Goal. Can the data below be echoed back word for word?

___ Source material

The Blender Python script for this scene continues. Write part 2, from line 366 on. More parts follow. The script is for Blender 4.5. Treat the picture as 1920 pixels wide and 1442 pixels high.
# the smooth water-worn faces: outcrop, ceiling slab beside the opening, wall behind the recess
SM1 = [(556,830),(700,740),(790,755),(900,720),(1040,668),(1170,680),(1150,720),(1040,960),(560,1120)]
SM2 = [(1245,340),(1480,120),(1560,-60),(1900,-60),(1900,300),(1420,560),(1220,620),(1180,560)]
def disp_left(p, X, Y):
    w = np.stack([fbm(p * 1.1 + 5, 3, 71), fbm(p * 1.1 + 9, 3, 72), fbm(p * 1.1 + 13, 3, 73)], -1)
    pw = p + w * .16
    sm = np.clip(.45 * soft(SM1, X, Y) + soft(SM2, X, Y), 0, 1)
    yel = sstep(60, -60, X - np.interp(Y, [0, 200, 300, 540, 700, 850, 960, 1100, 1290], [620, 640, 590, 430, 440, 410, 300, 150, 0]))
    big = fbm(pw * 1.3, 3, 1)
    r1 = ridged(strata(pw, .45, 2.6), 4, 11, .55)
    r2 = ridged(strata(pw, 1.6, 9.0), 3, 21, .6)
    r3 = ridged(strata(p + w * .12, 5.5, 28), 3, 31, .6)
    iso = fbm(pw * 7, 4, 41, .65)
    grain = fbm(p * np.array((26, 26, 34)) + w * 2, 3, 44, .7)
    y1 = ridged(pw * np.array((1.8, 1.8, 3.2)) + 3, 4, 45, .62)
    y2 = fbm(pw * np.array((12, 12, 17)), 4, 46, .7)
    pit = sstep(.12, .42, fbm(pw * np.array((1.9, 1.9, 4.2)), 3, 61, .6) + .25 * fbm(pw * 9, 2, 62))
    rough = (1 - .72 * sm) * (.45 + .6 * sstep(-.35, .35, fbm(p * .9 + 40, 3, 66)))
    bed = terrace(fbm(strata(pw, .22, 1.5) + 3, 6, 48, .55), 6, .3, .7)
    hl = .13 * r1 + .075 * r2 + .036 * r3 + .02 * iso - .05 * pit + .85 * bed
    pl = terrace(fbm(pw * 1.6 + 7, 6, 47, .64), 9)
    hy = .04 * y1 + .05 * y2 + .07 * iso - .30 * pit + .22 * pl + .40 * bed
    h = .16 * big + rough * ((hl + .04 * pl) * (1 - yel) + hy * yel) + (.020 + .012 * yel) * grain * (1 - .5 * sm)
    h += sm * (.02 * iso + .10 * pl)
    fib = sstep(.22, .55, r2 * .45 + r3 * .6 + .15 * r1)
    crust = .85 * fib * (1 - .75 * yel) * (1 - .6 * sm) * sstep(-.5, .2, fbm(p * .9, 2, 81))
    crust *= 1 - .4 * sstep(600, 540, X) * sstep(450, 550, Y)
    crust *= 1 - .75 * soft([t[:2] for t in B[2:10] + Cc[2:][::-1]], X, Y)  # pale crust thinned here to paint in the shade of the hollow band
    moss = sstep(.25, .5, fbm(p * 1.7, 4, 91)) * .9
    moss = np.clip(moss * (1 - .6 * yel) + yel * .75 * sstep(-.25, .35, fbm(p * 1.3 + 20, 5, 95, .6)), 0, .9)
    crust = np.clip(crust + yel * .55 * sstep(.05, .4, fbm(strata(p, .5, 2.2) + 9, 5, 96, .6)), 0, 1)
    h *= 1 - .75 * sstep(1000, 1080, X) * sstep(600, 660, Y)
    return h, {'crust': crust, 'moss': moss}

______

Final result.
The Blender Python script for this scene continues. Write part 2, from line 366 on. More parts follow. The script is for Blender 4.5. Treat the picture as 1920 pixels wide and 1442 pixels high.
# the smooth water-worn faces: outcrop, ceiling slab beside the opening, wall behind the recess
SM1 = [(556,830),(700,740),(790,755),(900,720),(1040,668),(1170,680),(1150,720),(1040,960),(560,1120)]
SM2 = [(1245,340),(1480,120),(1560,-60),(1900,-60),(1900,300),(1420,560),(1220,620),(1180,560)]
def disp_left(p, X, Y):
    w = np.stack([fbm(p * 1.1 + 5, 3, 71), fbm(p * 1.1 + 9, 3, 72), fbm(p * 1.1 + 13, 3, 73)], -1)
    pw = p + w * .16
    sm = np.clip(.45 * soft(SM1, X, Y) + soft(SM2, X, Y), 0, 1)
    yel = sstep(60, -60, X - np.interp(Y, [0, 200, 300, 540, 700, 850, 960, 1100, 1290], [620, 640, 590, 430, 440, 410, 300, 150, 0]))
    big = fbm(pw * 1.3, 3, 1)
    r1 = ridged(strata(pw, .45, 2.6), 4, 11, .55)
    r2 = ridged(strata(pw, 1.6, 9.0), 3, 21, .6)
    r3 = ridged(strata(p + w * .12, 5.5, 28), 3, 31, .6)
    iso = fbm(pw * 7, 4, 41, .65)
    grain = fbm(p * np.array((26, 26, 34)) + w * 2, 3, 44, .7)
    y1 = ridged(pw * np.array((1.8, 1.8, 3.2)) + 3, 4, 45, .62)
    y2 = fbm(pw * np.array((12, 12, 17)), 4, 46, .7)
    pit = sstep(.12, .42, fbm(pw * np.array((1.9, 1.9, 4.2)), 3, 61, .6) + .25 * fbm(pw * 9, 2, 62))
    rough = (1 - .72 * sm) * (.45 + .6 * sstep(-.35, .35, fbm(p * .9 + 40, 3, 66)))
    bed = terrace(fbm(strata(pw, .22, 1.5) + 3, 6, 48, .55), 6, .3, .7)
    hl = .13 * r1 + .075 * r2 + .036 * r3 + .02 * iso - .05 * pit + .85 * bed
    pl = terrace(fbm(pw * 1.6 + 7, 6, 47, .64), 9)
    hy = .04 * y1 + .05 * y2 + .07 * iso - .30 * pit + .22 * pl + .40 * bed
    h = .16 * big + rough * ((hl + .04 * pl) * (1 - yel) + hy * yel) + (.020 + .012 * yel) * grain * (1 - .5 * sm)
    h += sm * (.02 * iso + .10 * pl)
    fib = sstep(.22, .55, r2 * .45 + r3 * .6 + .15 * r1)
    crust = .85 * fib * (1 - .75 * yel) * (1 - .6 * sm) * sstep(-.5, .2, fbm(p * .9, 2, 81))
    crust *= 1 - .4 * sstep(600, 540, X) * sstep(450, 550, Y)
    crust *= 1 - .75 * soft([t[:2] for t in B[2:10] + Cc[2:][::-1]], X, Y)  # pale crust thinned here to paint in the shade of the hollow band
    moss = sstep(.25, .5, fbm(p * 1.7, 4, 91)) * .9
    moss = np.clip(moss * (1 - .6 * yel) + yel * .75 * sstep(-.25, .35, fbm(p * 1.3 + 20, 5, 95, .6)), 0, .9)
    crust = np.clip(crust + yel * .55 * sstep(.05, .4, fbm(strata(p, .5, 2.2) + 9, 5, 96, .6)), 0, 1)
    h *= 1 - .75 * sstep(1000, 1080, X) * sstep(600, 660, Y)
    return h, {'crust': crust, 'moss': moss}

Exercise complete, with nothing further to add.